— Begin —

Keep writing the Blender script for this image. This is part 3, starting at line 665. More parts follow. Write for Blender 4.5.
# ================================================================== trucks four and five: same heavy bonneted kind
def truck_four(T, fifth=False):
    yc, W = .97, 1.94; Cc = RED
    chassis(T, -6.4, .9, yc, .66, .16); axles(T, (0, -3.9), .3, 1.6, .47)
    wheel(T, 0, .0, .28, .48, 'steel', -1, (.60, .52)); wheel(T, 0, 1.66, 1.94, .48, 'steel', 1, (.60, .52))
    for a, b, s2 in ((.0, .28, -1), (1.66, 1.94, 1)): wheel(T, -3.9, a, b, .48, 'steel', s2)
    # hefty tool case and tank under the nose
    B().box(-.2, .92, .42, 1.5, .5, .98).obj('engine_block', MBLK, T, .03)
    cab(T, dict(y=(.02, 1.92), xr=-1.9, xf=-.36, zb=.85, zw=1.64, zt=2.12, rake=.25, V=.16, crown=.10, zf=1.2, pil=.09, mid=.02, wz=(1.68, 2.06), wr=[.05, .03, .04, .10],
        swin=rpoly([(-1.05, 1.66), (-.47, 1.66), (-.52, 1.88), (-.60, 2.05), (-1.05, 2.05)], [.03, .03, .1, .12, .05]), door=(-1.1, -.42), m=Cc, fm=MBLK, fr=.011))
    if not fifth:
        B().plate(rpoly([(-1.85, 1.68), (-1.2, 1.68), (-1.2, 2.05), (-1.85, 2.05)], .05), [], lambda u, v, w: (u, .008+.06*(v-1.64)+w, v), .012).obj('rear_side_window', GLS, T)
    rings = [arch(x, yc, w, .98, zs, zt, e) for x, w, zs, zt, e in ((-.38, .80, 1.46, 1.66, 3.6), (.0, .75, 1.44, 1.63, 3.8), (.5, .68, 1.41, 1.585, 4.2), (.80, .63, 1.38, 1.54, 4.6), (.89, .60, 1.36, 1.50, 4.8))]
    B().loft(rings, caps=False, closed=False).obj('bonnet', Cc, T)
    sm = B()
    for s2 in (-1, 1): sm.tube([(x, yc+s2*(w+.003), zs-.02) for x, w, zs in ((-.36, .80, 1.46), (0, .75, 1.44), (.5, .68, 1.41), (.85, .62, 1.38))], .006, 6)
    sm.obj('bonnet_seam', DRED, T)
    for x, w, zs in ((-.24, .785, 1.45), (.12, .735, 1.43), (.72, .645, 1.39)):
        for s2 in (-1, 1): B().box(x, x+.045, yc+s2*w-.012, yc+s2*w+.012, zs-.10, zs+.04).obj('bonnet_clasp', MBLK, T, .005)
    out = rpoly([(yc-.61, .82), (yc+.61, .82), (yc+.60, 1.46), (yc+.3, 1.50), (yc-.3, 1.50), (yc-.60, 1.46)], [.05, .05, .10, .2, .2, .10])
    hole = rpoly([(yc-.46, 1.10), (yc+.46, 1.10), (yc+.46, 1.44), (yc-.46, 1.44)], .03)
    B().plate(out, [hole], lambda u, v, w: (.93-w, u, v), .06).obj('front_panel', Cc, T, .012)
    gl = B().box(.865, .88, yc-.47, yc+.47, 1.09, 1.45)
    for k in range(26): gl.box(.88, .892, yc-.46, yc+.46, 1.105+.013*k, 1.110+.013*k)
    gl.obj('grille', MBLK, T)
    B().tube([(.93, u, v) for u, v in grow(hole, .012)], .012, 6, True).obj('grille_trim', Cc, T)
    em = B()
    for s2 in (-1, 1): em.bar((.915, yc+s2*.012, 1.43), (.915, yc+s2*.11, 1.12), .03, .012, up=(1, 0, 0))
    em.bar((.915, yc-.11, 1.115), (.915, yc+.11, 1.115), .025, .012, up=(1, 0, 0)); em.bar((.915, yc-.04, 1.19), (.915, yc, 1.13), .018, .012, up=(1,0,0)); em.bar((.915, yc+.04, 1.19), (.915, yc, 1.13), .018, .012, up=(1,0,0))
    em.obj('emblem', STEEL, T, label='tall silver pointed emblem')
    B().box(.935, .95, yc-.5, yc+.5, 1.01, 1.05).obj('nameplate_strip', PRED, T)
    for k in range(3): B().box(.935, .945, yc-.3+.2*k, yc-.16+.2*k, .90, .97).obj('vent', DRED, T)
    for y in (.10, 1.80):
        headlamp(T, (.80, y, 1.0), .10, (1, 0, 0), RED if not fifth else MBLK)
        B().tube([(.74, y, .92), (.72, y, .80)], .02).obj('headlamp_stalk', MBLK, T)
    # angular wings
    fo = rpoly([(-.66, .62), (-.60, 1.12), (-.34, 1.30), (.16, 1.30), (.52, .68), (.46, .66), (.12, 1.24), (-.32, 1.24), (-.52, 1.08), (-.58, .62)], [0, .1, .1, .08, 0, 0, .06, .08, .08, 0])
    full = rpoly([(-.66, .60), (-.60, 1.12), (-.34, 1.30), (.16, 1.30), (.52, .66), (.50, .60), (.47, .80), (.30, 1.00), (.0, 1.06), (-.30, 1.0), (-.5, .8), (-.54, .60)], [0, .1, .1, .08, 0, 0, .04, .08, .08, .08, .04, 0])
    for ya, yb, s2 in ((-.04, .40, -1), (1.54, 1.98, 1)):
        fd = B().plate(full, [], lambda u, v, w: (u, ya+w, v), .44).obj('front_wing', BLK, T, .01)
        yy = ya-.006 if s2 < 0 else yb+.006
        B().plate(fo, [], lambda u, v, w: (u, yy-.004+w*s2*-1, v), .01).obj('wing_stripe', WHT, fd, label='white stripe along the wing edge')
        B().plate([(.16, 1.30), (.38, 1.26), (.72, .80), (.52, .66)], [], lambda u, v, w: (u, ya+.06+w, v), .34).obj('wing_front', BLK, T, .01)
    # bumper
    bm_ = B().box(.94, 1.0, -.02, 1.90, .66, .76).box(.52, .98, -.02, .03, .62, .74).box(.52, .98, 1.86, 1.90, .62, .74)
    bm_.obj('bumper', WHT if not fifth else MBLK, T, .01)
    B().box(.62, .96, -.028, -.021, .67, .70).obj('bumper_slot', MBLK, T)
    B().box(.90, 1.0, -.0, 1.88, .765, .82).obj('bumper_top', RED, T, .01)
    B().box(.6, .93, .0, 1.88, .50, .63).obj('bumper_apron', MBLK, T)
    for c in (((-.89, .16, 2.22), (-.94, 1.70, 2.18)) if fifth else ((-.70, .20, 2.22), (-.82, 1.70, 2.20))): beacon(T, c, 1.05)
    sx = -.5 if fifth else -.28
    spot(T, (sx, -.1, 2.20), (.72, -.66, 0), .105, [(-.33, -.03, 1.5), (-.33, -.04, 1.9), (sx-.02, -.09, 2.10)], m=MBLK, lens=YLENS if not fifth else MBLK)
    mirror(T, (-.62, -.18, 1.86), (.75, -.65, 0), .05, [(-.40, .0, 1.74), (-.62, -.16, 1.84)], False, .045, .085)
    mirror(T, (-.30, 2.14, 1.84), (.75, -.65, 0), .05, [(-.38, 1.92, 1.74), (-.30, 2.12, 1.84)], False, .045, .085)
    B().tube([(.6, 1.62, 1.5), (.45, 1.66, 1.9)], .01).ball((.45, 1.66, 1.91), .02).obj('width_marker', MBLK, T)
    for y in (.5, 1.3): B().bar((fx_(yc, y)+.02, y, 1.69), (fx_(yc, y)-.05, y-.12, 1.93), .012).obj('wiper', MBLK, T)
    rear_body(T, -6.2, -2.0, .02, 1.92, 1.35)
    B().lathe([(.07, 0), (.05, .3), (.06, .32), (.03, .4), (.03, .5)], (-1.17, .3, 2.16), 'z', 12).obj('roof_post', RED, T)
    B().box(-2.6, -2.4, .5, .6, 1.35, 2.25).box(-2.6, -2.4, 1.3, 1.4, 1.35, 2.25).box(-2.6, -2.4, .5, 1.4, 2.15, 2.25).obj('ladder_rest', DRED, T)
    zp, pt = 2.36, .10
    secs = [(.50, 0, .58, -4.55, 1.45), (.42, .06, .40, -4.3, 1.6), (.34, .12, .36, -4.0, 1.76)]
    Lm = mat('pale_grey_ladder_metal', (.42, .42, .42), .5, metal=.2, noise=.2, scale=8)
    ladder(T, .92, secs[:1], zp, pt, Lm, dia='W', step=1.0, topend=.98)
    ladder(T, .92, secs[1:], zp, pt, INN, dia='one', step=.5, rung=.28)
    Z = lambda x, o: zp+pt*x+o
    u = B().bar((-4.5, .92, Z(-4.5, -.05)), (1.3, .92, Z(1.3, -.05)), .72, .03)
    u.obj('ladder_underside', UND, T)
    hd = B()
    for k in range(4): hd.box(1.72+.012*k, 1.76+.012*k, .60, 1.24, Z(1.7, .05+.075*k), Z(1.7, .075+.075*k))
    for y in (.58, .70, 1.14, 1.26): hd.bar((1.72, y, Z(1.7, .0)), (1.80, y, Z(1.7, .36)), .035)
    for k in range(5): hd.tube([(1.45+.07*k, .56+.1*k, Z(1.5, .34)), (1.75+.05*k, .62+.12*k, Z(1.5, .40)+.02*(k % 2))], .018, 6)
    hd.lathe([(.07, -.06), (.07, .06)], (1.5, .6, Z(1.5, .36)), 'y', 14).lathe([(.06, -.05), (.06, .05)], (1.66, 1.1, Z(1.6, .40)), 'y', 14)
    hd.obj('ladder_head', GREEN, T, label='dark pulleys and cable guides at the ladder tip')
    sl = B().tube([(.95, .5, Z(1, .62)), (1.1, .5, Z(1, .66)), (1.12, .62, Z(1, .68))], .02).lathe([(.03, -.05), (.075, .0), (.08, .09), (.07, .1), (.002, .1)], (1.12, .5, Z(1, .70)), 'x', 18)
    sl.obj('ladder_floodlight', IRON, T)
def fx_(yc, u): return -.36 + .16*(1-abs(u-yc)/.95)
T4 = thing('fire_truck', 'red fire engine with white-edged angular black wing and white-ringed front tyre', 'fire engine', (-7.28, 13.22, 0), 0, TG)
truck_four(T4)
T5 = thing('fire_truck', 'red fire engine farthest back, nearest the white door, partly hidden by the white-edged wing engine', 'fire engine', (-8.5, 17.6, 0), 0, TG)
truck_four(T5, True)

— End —

Work to do:
Print from the line containing "dia='W', step=1.0, topend=.98)" to the last line above, exactly as written.

Correct answer:
    ladder(T, .92, secs[:1], zp, pt, Lm, dia='W', step=1.0, topend=.98)
    ladder(T, .92, secs[1:], zp, pt, INN, dia='one', step=.5, rung=.28)
    Z = lambda x, o: zp+pt*x+o
    u = B().bar((-4.5, .92, Z(-4.5, -.05)), (1.3, .92, Z(1.3, -.05)), .72, .03)
    u.obj('ladder_underside', UND, T)
    hd = B()
    for k in range(4): hd.box(1.72+.012*k, 1.76+.012*k, .60, 1.24, Z(1.7, .05+.075*k), Z(1.7, .075+.075*k))
    for y in (.58, .70, 1.14, 1.26): hd.bar((1.72, y, Z(1.7, .0)), (1.80, y, Z(1.7, .36)), .035)
    for k in range(5): hd.tube([(1.45+.07*k, .56+.1*k, Z(1.5, .34)), (1.75+.05*k, .62+.12*k, Z(1.5, .40)+.02*(k % 2))], .018, 6)
    hd.lathe([(.07, -.06), (.07, .06)], (1.5, .6, Z(1.5, .36)), 'y', 14).lathe([(.06, -.05), (.06, .05)], (1.66, 1.1, Z(1.6, .40)), 'y', 14)
    hd.obj('ladder_head', GREEN, T, label='dark pulleys and cable guides at the ladder tip')
    sl = B().tube([(.95, .5, Z(1, .62)), (1.1, .5, Z(1, .66)), (1.12, .62, Z(1, .68))], .02).lathe([(.03, -.05), (.075, .0), (.08, .09), (.07, .1), (.002, .1)], (1.12, .5, Z(1, .70)), 'x', 18)
    sl.obj('ladder_floodlight', IRON, T)
def fx_(yc, u): return -.36 + .16*(1-abs(u-yc)/.95)
T4 = thing('fire_truck', 'red fire engine with white-edged angular black wing and white-ringed front tyre', 'fire engine', (-7.28, 13.22, 0), 0, TG)
truck_four(T4)
T5 = thing('fire_truck', 'red fire engine farthest back, nearest the white door, partly hidden by the white-edged wing engine', 'fire engine', (-8.5, 17.6, 0), 0, TG)
truck_four(T5, True)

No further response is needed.